→ Task goal: Write out the whole of the material exactly.

— BEGIN —

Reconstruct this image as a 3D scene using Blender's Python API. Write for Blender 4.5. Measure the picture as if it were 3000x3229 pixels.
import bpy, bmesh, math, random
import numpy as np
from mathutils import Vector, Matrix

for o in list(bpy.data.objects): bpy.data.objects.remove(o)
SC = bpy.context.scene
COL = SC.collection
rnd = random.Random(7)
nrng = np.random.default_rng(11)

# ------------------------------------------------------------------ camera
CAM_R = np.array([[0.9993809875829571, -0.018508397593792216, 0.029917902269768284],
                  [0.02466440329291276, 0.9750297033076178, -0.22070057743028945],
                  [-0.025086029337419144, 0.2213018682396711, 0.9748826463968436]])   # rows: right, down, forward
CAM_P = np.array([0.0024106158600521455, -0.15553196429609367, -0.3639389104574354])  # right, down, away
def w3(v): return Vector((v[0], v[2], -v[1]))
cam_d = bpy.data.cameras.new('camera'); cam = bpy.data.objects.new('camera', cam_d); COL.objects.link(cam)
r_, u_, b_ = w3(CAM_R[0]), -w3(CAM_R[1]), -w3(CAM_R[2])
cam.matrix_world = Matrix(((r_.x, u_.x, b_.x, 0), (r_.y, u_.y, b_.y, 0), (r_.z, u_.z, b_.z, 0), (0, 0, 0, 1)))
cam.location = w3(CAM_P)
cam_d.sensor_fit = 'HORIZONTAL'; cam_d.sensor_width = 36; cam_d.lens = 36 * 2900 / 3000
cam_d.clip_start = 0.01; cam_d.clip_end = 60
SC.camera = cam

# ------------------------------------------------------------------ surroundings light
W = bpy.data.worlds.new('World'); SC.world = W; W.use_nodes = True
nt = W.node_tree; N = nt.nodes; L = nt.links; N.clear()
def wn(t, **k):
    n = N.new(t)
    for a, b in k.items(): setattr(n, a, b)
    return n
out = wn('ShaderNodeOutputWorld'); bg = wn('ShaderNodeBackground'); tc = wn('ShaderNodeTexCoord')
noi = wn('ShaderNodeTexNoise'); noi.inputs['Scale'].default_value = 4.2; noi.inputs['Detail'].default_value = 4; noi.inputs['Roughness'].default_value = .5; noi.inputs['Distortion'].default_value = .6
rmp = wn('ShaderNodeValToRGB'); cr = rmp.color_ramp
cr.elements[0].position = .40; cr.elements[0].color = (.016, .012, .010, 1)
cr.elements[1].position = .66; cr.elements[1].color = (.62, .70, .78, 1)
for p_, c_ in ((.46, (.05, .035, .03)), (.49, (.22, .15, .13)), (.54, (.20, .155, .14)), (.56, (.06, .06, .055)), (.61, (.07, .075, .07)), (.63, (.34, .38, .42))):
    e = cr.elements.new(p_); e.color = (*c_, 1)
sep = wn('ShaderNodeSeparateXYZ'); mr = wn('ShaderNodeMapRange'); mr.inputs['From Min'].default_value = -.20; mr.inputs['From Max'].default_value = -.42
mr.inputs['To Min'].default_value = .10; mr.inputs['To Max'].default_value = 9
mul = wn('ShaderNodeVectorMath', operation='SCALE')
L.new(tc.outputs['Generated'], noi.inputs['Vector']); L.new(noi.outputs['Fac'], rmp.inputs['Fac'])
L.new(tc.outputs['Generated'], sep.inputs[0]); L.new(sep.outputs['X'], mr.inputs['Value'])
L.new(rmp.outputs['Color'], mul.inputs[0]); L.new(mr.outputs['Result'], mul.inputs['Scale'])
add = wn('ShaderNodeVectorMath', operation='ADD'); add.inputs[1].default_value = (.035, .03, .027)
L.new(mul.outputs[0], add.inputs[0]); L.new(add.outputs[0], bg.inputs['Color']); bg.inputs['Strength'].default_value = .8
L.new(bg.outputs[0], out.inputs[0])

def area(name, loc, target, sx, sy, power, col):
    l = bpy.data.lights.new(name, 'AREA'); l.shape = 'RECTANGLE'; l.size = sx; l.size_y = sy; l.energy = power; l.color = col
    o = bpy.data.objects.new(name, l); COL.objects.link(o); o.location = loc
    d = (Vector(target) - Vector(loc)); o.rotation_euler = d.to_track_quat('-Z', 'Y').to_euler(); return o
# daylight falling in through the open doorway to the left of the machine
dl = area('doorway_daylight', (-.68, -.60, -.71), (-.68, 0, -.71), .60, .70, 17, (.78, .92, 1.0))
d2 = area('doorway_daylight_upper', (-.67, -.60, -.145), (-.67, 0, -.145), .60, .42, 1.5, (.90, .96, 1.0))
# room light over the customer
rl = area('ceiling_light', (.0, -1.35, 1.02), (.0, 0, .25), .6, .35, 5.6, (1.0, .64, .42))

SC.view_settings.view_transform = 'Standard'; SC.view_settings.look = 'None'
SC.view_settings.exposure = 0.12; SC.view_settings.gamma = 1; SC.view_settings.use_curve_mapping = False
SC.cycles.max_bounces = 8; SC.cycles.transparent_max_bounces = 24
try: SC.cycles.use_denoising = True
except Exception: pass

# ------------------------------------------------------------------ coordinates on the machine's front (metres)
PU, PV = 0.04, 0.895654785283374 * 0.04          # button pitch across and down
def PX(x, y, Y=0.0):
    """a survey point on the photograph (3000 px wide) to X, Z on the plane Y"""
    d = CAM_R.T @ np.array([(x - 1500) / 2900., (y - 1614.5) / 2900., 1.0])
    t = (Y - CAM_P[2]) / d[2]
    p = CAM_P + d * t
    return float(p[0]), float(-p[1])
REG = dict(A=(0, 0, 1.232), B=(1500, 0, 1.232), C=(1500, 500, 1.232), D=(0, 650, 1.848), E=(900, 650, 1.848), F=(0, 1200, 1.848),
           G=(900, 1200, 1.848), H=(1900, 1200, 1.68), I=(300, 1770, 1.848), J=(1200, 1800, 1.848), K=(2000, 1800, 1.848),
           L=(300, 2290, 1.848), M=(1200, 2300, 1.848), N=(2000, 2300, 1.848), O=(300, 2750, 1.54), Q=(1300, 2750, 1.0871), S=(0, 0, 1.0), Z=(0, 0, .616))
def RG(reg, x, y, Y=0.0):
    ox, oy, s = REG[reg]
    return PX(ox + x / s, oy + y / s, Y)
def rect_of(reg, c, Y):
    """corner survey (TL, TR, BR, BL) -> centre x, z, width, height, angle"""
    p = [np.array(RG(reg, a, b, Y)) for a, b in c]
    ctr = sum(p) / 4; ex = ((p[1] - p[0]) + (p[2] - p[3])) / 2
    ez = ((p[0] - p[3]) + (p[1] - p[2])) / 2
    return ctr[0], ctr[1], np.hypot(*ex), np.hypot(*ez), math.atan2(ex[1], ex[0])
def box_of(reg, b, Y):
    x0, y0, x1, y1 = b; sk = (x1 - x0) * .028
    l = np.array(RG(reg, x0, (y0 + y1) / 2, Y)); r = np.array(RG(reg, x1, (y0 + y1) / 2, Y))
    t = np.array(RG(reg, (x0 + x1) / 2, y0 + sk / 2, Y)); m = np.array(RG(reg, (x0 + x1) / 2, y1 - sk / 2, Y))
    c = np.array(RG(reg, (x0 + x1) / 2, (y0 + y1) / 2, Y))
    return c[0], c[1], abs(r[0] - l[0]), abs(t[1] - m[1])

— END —

→ Answer to this exercise:
Reconstruct this image as a 3D scene using Blender's Python API. Write for Blender 4.5. Measure the picture as if it were 3000x3229 pixels.
import bpy, bmesh, math, random
import numpy as np
from mathutils import Vector, Matrix

for o in list(bpy.data.objects): bpy.data.objects.remove(o)
SC = bpy.context.scene
COL = SC.collection
rnd = random.Random(7)
nrng = np.random.default_rng(11)

# ------------------------------------------------------------------ camera
CAM_R = np.array([[0.9993809875829571, -0.018508397593792216, 0.029917902269768284],
                  [0.02466440329291276, 0.9750297033076178, -0.22070057743028945],
                  [-0.025086029337419144, 0.2213018682396711, 0.9748826463968436]])   # rows: right, down, forward
CAM_P = np.array([0.0024106158600521455, -0.15553196429609367, -0.3639389104574354])  # right, down, away
def w3(v): return Vector((v[0], v[2], -v[1]))
cam_d = bpy.data.cameras.new('camera'); cam = bpy.data.objects.new('camera', cam_d); COL.objects.link(cam)
r_, u_, b_ = w3(CAM_R[0]), -w3(CAM_R[1]), -w3(CAM_R[2])
cam.matrix_world = Matrix(((r_.x, u_.x, b_.x, 0), (r_.y, u_.y, b_.y, 0), (r_.z, u_.z, b_.z, 0), (0, 0, 0, 1)))
cam.location = w3(CAM_P)
cam_d.sensor_fit = 'HORIZONTAL'; cam_d.sensor_width = 36; cam_d.lens = 36 * 2900 / 3000
cam_d.clip_start = 0.01; cam_d.clip_end = 60
SC.camera = cam

# ------------------------------------------------------------------ surroundings light
W = bpy.data.worlds.new('World'); SC.world = W; W.use_nodes = True
nt = W.node_tree; N = nt.nodes; L = nt.links; N.clear()
def wn(t, **k):
    n = N.new(t)
    for a, b in k.items(): setattr(n, a, b)
    return n
out = wn('ShaderNodeOutputWorld'); bg = wn('ShaderNodeBackground'); tc = wn('ShaderNodeTexCoord')
noi = wn('ShaderNodeTexNoise'); noi.inputs['Scale'].default_value = 4.2; noi.inputs['Detail'].default_value = 4; noi.inputs['Roughness'].default_value = .5; noi.inputs['Distortion'].default_value = .6
rmp = wn('ShaderNodeValToRGB'); cr = rmp.color_ramp
cr.elements[0].position = .40; cr.elements[0].color = (.016, .012, .010, 1)
cr.elements[1].position = .66; cr.elements[1].color = (.62, .70, .78, 1)
for p_, c_ in ((.46, (.05, .035, .03)), (.49, (.22, .15, .13)), (.54, (.20, .155, .14)), (.56, (.06, .06, .055)), (.61, (.07, .075, .07)), (.63, (.34, .38, .42))):
    e = cr.elements.new(p_); e.color = (*c_, 1)
sep = wn('ShaderNodeSeparateXYZ'); mr = wn('ShaderNodeMapRange'); mr.inputs['From Min'].default_value = -.20; mr.inputs['From Max'].default_value = -.42
mr.inputs['To Min'].default_value = .10; mr.inputs['To Max'].default_value = 9
mul = wn('ShaderNodeVectorMath', operation='SCALE')
L.new(tc.outputs['Generated'], noi.inputs['Vector']); L.new(noi.outputs['Fac'], rmp.inputs['Fac'])
L.new(tc.outputs['Generated'], sep.inputs[0]); L.new(sep.outputs['X'], mr.inputs['Value'])
L.new(rmp.outputs['Color'], mul.inputs[0]); L.new(mr.outputs['Result'], mul.inputs['Scale'])
add = wn('ShaderNodeVectorMath', operation='ADD'); add.inputs[1].default_value = (.035, .03, .027)
L.new(mul.outputs[0], add.inputs[0]); L.new(add.outputs[0], bg.inputs['Color']); bg.inputs['Strength'].default_value = .8
L.new(bg.outputs[0], out.inputs[0])

def area(name, loc, target, sx, sy, power, col):
    l = bpy.data.lights.new(name, 'AREA'); l.shape = 'RECTANGLE'; l.size = sx; l.size_y = sy; l.energy = power; l.color = col
    o = bpy.data.objects.new(name, l); COL.objects.link(o); o.location = loc
    d = (Vector(target) - Vector(loc)); o.rotation_euler = d.to_track_quat('-Z', 'Y').to_euler(); return o
# daylight falling in through the open doorway to the left of the machine
dl = area('doorway_daylight', (-.68, -.60, -.71), (-.68, 0, -.71), .60, .70, 17, (.78, .92, 1.0))
d2 = area('doorway_daylight_upper', (-.67, -.60, -.145), (-.67, 0, -.145), .60, .42, 1.5, (.90, .96, 1.0))
# room light over the customer
rl = area('ceiling_light', (.0, -1.35, 1.02), (.0, 0, .25), .6, .35, 5.6, (1.0, .64, .42))

SC.view_settings.view_transform = 'Standard'; SC.view_settings.look = 'None'
SC.view_settings.exposure = 0.12; SC.view_settings.gamma = 1; SC.view_settings.use_curve_mapping = False
SC.cycles.max_bounces = 8; SC.cycles.transparent_max_bounces = 24
try: SC.cycles.use_denoising = True
except Exception: pass

# ------------------------------------------------------------------ coordinates on the machine's front (metres)
PU, PV = 0.04, 0.895654785283374 * 0.04          # button pitch across and down
def PX(x, y, Y=0.0):
    """a survey point on the photograph (3000 px wide) to X, Z on the plane Y"""
    d = CAM_R.T @ np.array([(x - 1500) / 2900., (y - 1614.5) / 2900., 1.0])
    t = (Y - CAM_P[2]) / d[2]
    p = CAM_P + d * t
    return float(p[0]), float(-p[1])
REG = dict(A=(0, 0, 1.232), B=(1500, 0, 1.232), C=(1500, 500, 1.232), D=(0, 650, 1.848), E=(900, 650, 1.848), F=(0, 1200, 1.848),
           G=(900, 1200, 1.848), H=(1900, 1200, 1.68), I=(300, 1770, 1.848), J=(1200, 1800, 1.848), K=(2000, 1800, 1.848),
           L=(300, 2290, 1.848), M=(1200, 2300, 1.848), N=(2000, 2300, 1.848), O=(300, 2750, 1.54), Q=(1300, 2750, 1.0871), S=(0, 0, 1.0), Z=(0, 0, .616))
def RG(reg, x, y, Y=0.0):
    ox, oy, s = REG[reg]
    return PX(ox + x / s, oy + y / s, Y)
def rect_of(reg, c, Y):
    """corner survey (TL, TR, BR, BL) -> centre x, z, width, height, angle"""
    p = [np.array(RG(reg, a, b, Y)) for a, b in c]
    ctr = sum(p) / 4; ex = ((p[1] - p[0]) + (p[2] - p[3])) / 2
    ez = ((p[0] - p[3]) + (p[1] - p[2])) / 2
    return ctr[0], ctr[1], np.hypot(*ex), np.hypot(*ez), math.atan2(ex[1], ex[0])
def box_of(reg, b, Y):
    x0, y0, x1, y1 = b; sk = (x1 - x0) * .028
    l = np.array(RG(reg, x0, (y0 + y1) / 2, Y)); r = np.array(RG(reg, x1, (y0 + y1) / 2, Y))
    t = np.array(RG(reg, (x0 + x1) / 2, y0 + sk / 2, Y)); m = np.array(RG(reg, (x0 + x1) / 2, y1 - sk / 2, Y))
    c = np.array(RG(reg, (x0 + x1) / 2, (y0 + y1) / 2, Y))
    return c[0], c[1], abs(r[0] - l[0]), abs(t[1] - m[1])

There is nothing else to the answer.